* _What is required_
Please set down all the lines beneath this one exactly, without the pictures.

# start of Provided material

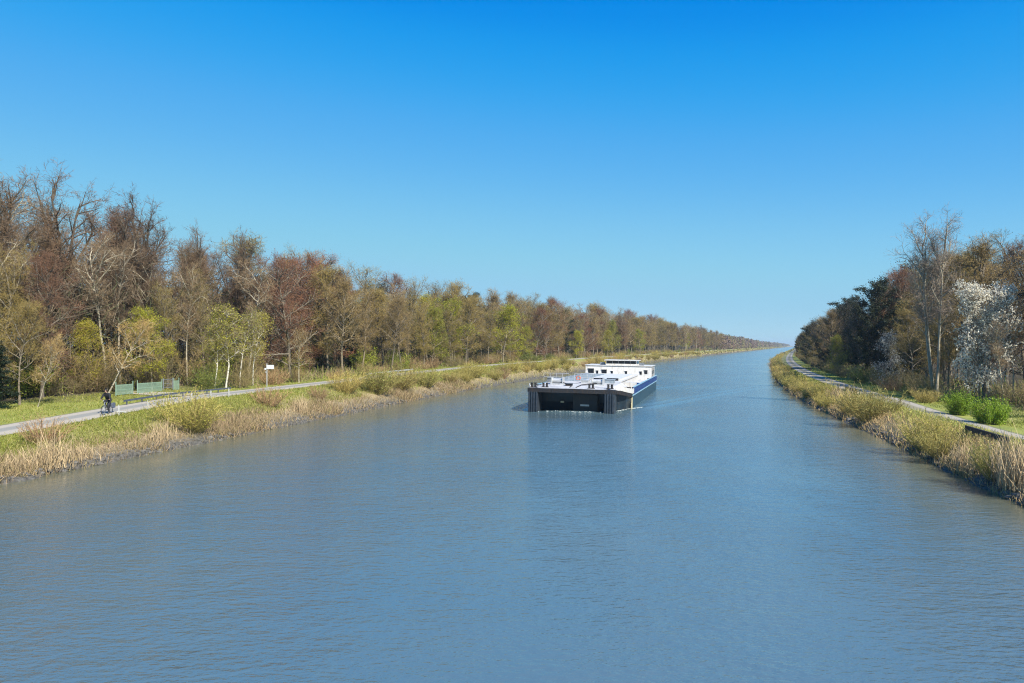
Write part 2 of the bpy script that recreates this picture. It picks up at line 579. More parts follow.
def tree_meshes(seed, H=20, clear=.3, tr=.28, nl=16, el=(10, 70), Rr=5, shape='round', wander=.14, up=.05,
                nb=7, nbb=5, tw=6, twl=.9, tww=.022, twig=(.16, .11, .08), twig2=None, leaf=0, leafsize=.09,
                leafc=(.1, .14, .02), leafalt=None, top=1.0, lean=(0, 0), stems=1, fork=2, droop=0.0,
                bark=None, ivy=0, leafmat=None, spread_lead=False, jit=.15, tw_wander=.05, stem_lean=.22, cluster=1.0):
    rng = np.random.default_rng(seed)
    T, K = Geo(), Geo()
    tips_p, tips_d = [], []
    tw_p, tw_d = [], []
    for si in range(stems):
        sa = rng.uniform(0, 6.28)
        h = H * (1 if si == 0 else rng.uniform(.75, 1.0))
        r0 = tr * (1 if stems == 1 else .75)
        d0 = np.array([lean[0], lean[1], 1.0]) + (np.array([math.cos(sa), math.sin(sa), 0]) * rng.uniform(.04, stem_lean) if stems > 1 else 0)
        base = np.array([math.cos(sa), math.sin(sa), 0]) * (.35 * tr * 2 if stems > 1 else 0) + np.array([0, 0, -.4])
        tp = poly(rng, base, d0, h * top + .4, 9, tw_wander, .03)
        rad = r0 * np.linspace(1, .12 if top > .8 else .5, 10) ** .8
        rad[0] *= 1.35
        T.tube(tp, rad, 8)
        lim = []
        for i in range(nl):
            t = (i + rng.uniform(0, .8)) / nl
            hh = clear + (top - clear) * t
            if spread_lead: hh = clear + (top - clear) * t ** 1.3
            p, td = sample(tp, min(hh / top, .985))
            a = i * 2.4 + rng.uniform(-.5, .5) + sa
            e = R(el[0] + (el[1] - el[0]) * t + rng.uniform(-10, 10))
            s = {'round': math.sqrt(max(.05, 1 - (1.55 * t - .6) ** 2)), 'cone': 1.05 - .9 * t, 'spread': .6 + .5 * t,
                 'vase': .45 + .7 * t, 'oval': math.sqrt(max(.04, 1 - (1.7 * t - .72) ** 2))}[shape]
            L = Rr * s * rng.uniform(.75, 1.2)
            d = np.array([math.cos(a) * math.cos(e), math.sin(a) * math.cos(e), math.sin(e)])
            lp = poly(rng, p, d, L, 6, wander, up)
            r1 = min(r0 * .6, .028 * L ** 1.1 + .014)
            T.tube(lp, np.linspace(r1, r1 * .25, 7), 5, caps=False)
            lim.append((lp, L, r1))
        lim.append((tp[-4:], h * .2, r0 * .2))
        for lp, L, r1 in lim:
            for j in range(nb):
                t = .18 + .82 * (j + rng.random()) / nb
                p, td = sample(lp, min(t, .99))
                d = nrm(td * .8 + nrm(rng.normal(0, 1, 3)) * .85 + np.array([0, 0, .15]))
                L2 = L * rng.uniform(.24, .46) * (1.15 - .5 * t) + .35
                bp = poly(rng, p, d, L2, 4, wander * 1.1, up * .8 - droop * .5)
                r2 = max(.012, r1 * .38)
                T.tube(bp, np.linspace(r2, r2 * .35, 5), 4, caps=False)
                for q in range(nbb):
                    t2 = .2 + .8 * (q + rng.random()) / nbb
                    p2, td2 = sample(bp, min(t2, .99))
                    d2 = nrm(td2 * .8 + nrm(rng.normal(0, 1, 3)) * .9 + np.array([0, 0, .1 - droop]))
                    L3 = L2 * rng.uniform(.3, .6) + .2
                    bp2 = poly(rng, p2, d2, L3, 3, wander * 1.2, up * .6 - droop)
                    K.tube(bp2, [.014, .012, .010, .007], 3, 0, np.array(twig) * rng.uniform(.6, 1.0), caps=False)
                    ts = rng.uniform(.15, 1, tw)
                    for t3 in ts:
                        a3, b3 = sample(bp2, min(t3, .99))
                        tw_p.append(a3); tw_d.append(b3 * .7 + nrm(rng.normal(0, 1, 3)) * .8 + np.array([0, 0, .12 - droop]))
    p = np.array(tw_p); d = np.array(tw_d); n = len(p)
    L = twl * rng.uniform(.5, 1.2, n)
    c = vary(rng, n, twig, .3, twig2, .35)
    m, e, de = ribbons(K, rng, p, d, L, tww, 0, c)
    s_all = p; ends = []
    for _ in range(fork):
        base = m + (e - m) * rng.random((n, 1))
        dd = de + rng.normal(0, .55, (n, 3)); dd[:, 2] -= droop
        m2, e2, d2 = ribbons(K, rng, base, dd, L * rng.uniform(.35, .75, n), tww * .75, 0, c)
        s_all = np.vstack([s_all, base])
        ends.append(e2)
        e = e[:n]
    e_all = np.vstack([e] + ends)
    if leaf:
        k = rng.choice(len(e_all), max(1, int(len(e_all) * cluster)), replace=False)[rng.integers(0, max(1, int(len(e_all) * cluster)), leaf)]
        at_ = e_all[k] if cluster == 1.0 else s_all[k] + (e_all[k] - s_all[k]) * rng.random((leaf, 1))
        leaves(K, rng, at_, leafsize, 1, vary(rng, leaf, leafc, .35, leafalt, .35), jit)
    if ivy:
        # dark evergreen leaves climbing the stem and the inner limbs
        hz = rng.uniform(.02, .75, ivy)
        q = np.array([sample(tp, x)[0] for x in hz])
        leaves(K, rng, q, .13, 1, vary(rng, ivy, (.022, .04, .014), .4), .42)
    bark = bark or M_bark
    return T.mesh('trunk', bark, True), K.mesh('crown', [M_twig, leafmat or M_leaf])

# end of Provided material

* _Final result_
Write part 2 of the bpy script that recreates this picture. It picks up at line 579. More parts follow.
def tree_meshes(seed, H=20, clear=.3, tr=.28, nl=16, el=(10, 70), Rr=5, shape='round', wander=.14, up=.05,
                nb=7, nbb=5, tw=6, twl=.9, tww=.022, twig=(.16, .11, .08), twig2=None, leaf=0, leafsize=.09,
                leafc=(.1, .14, .02), leafalt=None, top=1.0, lean=(0, 0), stems=1, fork=2, droop=0.0,
                bark=None, ivy=0, leafmat=None, spread_lead=False, jit=.15, tw_wander=.05, stem_lean=.22, cluster=1.0):
    rng = np.random.default_rng(seed)
    T, K = Geo(), Geo()
    tips_p, tips_d = [], []
    tw_p, tw_d = [], []
    for si in range(stems):
        sa = rng.uniform(0, 6.28)
        h = H * (1 if si == 0 else rng.uniform(.75, 1.0))
        r0 = tr * (1 if stems == 1 else .75)
        d0 = np.array([lean[0], lean[1], 1.0]) + (np.array([math.cos(sa), math.sin(sa), 0]) * rng.uniform(.04, stem_lean) if stems > 1 else 0)
        base = np.array([math.cos(sa), math.sin(sa), 0]) * (.35 * tr * 2 if stems > 1 else 0) + np.array([0, 0, -.4])
        tp = poly(rng, base, d0, h * top + .4, 9, tw_wander, .03)
        rad = r0 * np.linspace(1, .12 if top > .8 else .5, 10) ** .8
        rad[0] *= 1.35
        T.tube(tp, rad, 8)
        lim = []
        for i in range(nl):
            t = (i + rng.uniform(0, .8)) / nl
            hh = clear + (top - clear) * t
            if spread_lead: hh = clear + (top - clear) * t ** 1.3
            p, td = sample(tp, min(hh / top, .985))
            a = i * 2.4 + rng.uniform(-.5, .5) + sa
            e = R(el[0] + (el[1] - el[0]) * t + rng.uniform(-10, 10))
            s = {'round': math.sqrt(max(.05, 1 - (1.55 * t - .6) ** 2)), 'cone': 1.05 - .9 * t, 'spread': .6 + .5 * t,
                 'vase': .45 + .7 * t, 'oval': math.sqrt(max(.04, 1 - (1.7 * t - .72) ** 2))}[shape]
            L = Rr * s * rng.uniform(.75, 1.2)
            d = np.array([math.cos(a) * math.cos(e), math.sin(a) * math.cos(e), math.sin(e)])
            lp = poly(rng, p, d, L, 6, wander, up)
            r1 = min(r0 * .6, .028 * L ** 1.1 + .014)
            T.tube(lp, np.linspace(r1, r1 * .25, 7), 5, caps=False)
            lim.append((lp, L, r1))
        lim.append((tp[-4:], h * .2, r0 * .2))
        for lp, L, r1 in lim:
            for j in range(nb):
                t = .18 + .82 * (j + rng.random()) / nb
                p, td = sample(lp, min(t, .99))
                d = nrm(td * .8 + nrm(rng.normal(0, 1, 3)) * .85 + np.array([0, 0, .15]))
                L2 = L * rng.uniform(.24, .46) * (1.15 - .5 * t) + .35
                bp = poly(rng, p, d, L2, 4, wander * 1.1, up * .8 - droop * .5)
                r2 = max(.012, r1 * .38)
                T.tube(bp, np.linspace(r2, r2 * .35, 5), 4, caps=False)
                for q in range(nbb):
                    t2 = .2 + .8 * (q + rng.random()) / nbb
                    p2, td2 = sample(bp, min(t2, .99))
                    d2 = nrm(td2 * .8 + nrm(rng.normal(0, 1, 3)) * .9 + np.array([0, 0, .1 - droop]))
                    L3 = L2 * rng.uniform(.3, .6) + .2
                    bp2 = poly(rng, p2, d2, L3, 3, wander * 1.2, up * .6 - droop)
                    K.tube(bp2, [.014, .012, .010, .007], 3, 0, np.array(twig) * rng.uniform(.6, 1.0), caps=False)
                    ts = rng.uniform(.15, 1, tw)
                    for t3 in ts:
                        a3, b3 = sample(bp2, min(t3, .99))
                        tw_p.append(a3); tw_d.append(b3 * .7 + nrm(rng.normal(0, 1, 3)) * .8 + np.array([0, 0, .12 - droop]))
    p = np.array(tw_p); d = np.array(tw_d); n = len(p)
    L = twl * rng.uniform(.5, 1.2, n)
    c = vary(rng, n, twig, .3, twig2, .35)
    m, e, de = ribbons(K, rng, p, d, L, tww, 0, c)
    s_all = p; ends = []
    for _ in range(fork):
        base = m + (e - m) * rng.random((n, 1))
        dd = de + rng.normal(0, .55, (n, 3)); dd[:, 2] -= droop
        m2, e2, d2 = ribbons(K, rng, base, dd, L * rng.uniform(.35, .75, n), tww * .75, 0, c)
        s_all = np.vstack([s_all, base])
        ends.append(e2)
        e = e[:n]
    e_all = np.vstack([e] + ends)
    if leaf:
        k = rng.choice(len(e_all), max(1, int(len(e_all) * cluster)), replace=False)[rng.integers(0, max(1, int(len(e_all) * cluster)), leaf)]
        at_ = e_all[k] if cluster == 1.0 else s_all[k] + (e_all[k] - s_all[k]) * rng.random((leaf, 1))
        leaves(K, rng, at_, leafsize, 1, vary(rng, leaf, leafc, .35, leafalt, .35), jit)
    if ivy:
        # dark evergreen leaves climbing the stem and the inner limbs
        hz = rng.uniform(.02, .75, ivy)
        q = np.array([sample(tp, x)[0] for x in hz])
        leaves(K, rng, q, .13, 1, vary(rng, ivy, (.022, .04, .014), .4), .42)
    bark = bark or M_bark
    return T.mesh('trunk', bark, True), K.mesh('crown', [M_twig, leafmat or M_leaf])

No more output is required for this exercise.